Так, 8 ноября 353-я стрелковая дивизия получила 9 автомашин с подарками трудящихся для бойцов. В политдонесении политотдела дивизии отмечалось, что в ответ « бойцы написали и направили колхозам, пославшим подарки, свыше 30 писем » [146] . В одном из таких писем, направленных военнослужащими артиллерийской батареи 76-мм орудий 1153-го стрелкового полка в газету «На защиту Ростова», говорилось: «Находясь на боевых рубежах по защите г. Ростова, мы, бойцы, командиры и политработники, чувствуем Вашу теплую заботу». Далее отмечалось: «Эти подарки нам дороги потому, что преподнесены от трудящихся, которые вместе с нами живут, одними мыслями и единым мнением и готовностью вместе отстаивать свою независимость и драться с фашизмом». В конце письма следовали традиционные заверения в том, что советские воины будут « драться до последних сил против наших врагов и отстаивать завоевания Октября », призывы к трудящимся « еще больше сплотиться и еще энергичнее работать в тылу для укрепления фронта » [147] . Красноармейцы 606-го стрелкового полка 317-й стрелковой дивизии Назарян, Дорохин, Матевосян в ответном письме к трудящимся Ростова-на-Дону, приславшим им подарки, также писали: «Забота и внимание ростовчан обязывают нас еще упорнее драться с фашистами. Мы заверяем Вас и свое командование, что будем драться до последней капли крови за наши города и села» [148] .

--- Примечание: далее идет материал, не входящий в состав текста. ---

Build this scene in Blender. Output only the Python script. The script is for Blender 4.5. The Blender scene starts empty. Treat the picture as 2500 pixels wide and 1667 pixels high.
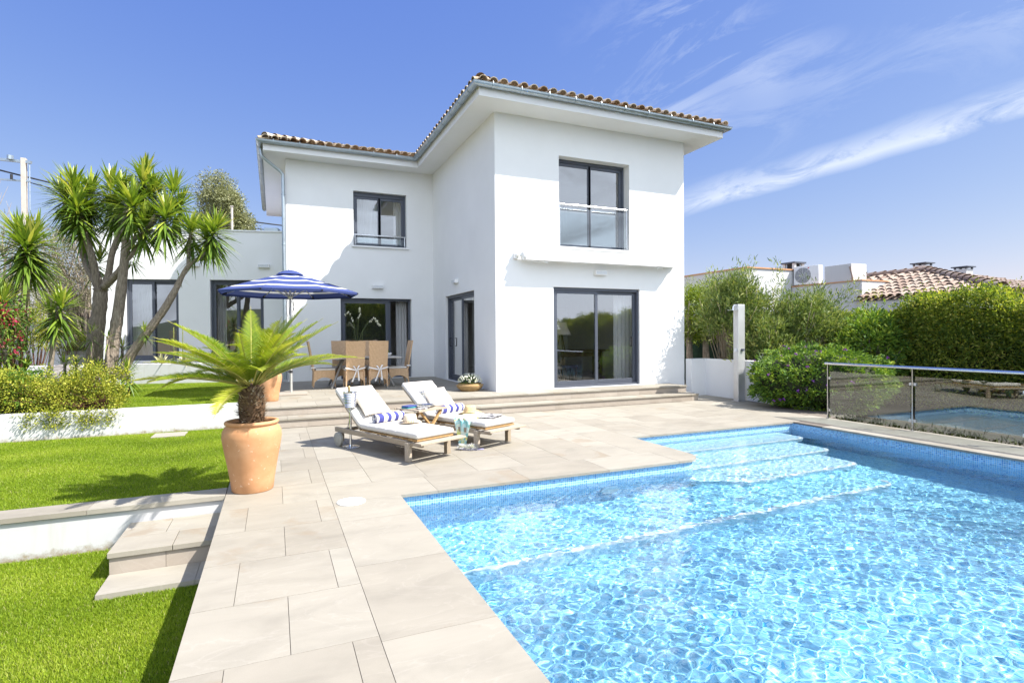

Наряду с этим встречались и прямо противоположные примеры взаимоотношений с населением. В донесениях подразделений 64-й кавалерийской дивизии, оборонявшей переправы через Дон и Маныч в конце осени 1941 г., не раз подчеркивалось: «Есть случаи антисоветского настроения», «Настроение мирного населения к РККА плохое» [149] . Донские станицы и хутора еще не забыли политики расказачивания и массовых репрессий по отношению к казачеству. В условиях немецкого наступления осенью 1941 г. недовольство советской властью могло принимать и открытые формы, выражаясь в прямом переходе на сторону противника.
Так, в середине декабря после освобождения села Недвиговка был задержан Константин Владимирович Тимофеенко, 1923 года рождения, который « оказывал помощь немецкой армии. На основании этого Тимофеенко был арестован и на следствии разоблачен как немецкий пособник ». Пособничество К. В. Тимофеенко выразилось в том, что добровольно, « будучи доверенным человеком в лице немецкого коменданта без всякого конвоя в течение всего времени пребывания немцев в с. Недвиговка на подводе возил к линии фронта в р-н Сафьяновка для немцев продукты питания и горючее ». За это получил от немецкого офицера « в качестве вознаграждения пару лошадей колхозных, повозку, линейку и одну телку ». Тимофеенко также признался в том, « что он при приближении фронта умышленно остался дома, ожидая прихода немцев и таким образом, совершенно уклонился от службы в Красной армии » [150] . И такие случаи не были единичными.